If that is what you got from the available materials and the track record of the EU DPAs to date then you should probably do some more reading.
EU companies have as much or more stake in being compliant than the few US tech giants active on EU soil.
I see the impact of the GDPR on EU based companies every week and it is definitely moving the needle towards more secure operations and a much better attitude towards stewardship of data-subject related data.
I don't claim to be an expert, but this random site claims that British companies have suffers 10k data breaches [0]. According to this, there have only been 91 fines. I don't see how someone can come to the conclusion that this is actually helping data be more secure.
> I don't see how someone can come to the conclusion that this is actually helping data be more secure.
The fines are not what has made things getting more secure, the work done to avoid the fines is.
Before the GDPR pretty much every company I looked at had absolutely terrible security, since the GDPR is in effect most companies at least stopped seeing security as a cost to be avoided, with an associated increase in awareness at the rest of the company and better processes and controls to ensure that data does not leave the servers when it isn't intended that way.
It's 91 fines so far, and a whole pile of warnings and interventions, give it a few years and the cumulative effect will be substantial.
Oh, and that 10K number is only the breaches that the companies are aware of and that have been reported, the real number is likely to be much higher. And without the GDPR it would be much higher still.
But there are few major EU tech companies in the first place. These kinds of rules are going to hurt foreign companies because they're the major players in the market.
I'm European and I barely use anything made by European tech companies in terms of final products. I'm sure there are some networking chips or similar in some of the devices I use, but the major software and hardware I use is made and designed outside of the EU.

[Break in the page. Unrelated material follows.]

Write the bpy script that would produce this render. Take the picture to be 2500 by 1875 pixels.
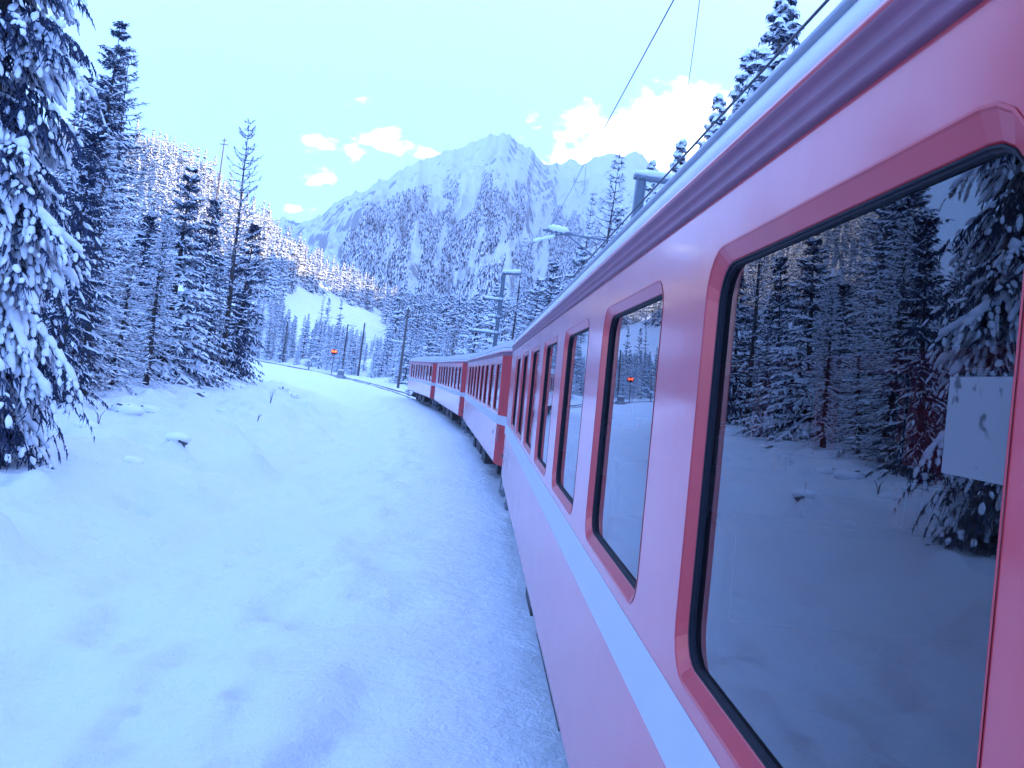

Now I would argue that the reason we don't have many major tech companies in the EU is because of a hostile environment for them here. I really can't think of many other reasons. The EU has more people than the US that are about as educated. There's at least a comparable amount of capital around, our internet connectivity is actually better, but we have very few major tech companies, even fewer ones that focus on internet stuff.
Why is this important? Because if eventually we want to build automation to do other jobs then we need a lot if qualified tech workers.
That’s three software companies, (Booking, SAP and Spotify) one of which I mentioned, one of which is a wholly owned subsidiary of an American company. I concede on Spotify, though it is worth one tenth of SAP.
I regret I was unclear, using tech instead of software. The top five most valuable companies in the world are all US software companies. The only European software company on that list is SAP. Oracle, Netflix and Salesforce also make the cut. SAP is worth 15% of Apple, 25% of Facebook, just barely less than Netflix. Alibaba and Tencent are in the global top ten.
China has big tech companies like the US does. Europe does not.
China and the US have a huge single language market. The EU has a single market with tons of languages. It's much harder for a British or German startup to spread EU wide equivalent to how a US startup can achieve reach across the US and Canada. The EU single market only partially mitigates the problem. Single language seems to count much more than a single jurisdiction.
The usual pattern is when someone in the EU gets interesting, they get bought by a larger US outfit. I don't think China yet allows full foreign takeovers, or a selection of their majors might now be US owned or shuttered too. The other standout in your list, Samsung, is a typical huge conglomerate - TVs, monitors, phones, cameras, memory, storage etc, and part of the larger conglomerate with fingers in everything from fridges to ship building.
ARM is not in the top 100 firms worldwide by market capitalisation though it is obviously a very impressive achievement. Also, if you’re going to count ARM Cisco, Intel and NVIDIA should all count too and they are in the top 100 firms worldwide by market capitalisation.
I’m sure there are many, many reasons the EU only has one software company to compare with the US or China’s behemoths but the fact remains that it does only have one. There are 16 European companies (including Swiss) in the world top 100, minimum, so I don’t see any special reason Europe couldn’t have software companies that are a really big deal outside SAP but compared to the US they don’t.
As to standouts Toyota is also an enormous conglomerate though you need to expand the list to get to 32. Taiwan Semiconductor is pretty impressive, worth more than Toyota and no one knows it exists.
EU companies have as much or more stake in being compliant than the few US tech giants active on EU soil.
I see the impact of the GDPR on EU based companies every week and it is definitely moving the needle towards more secure operations and a much better attitude towards stewardship of data-subject related data.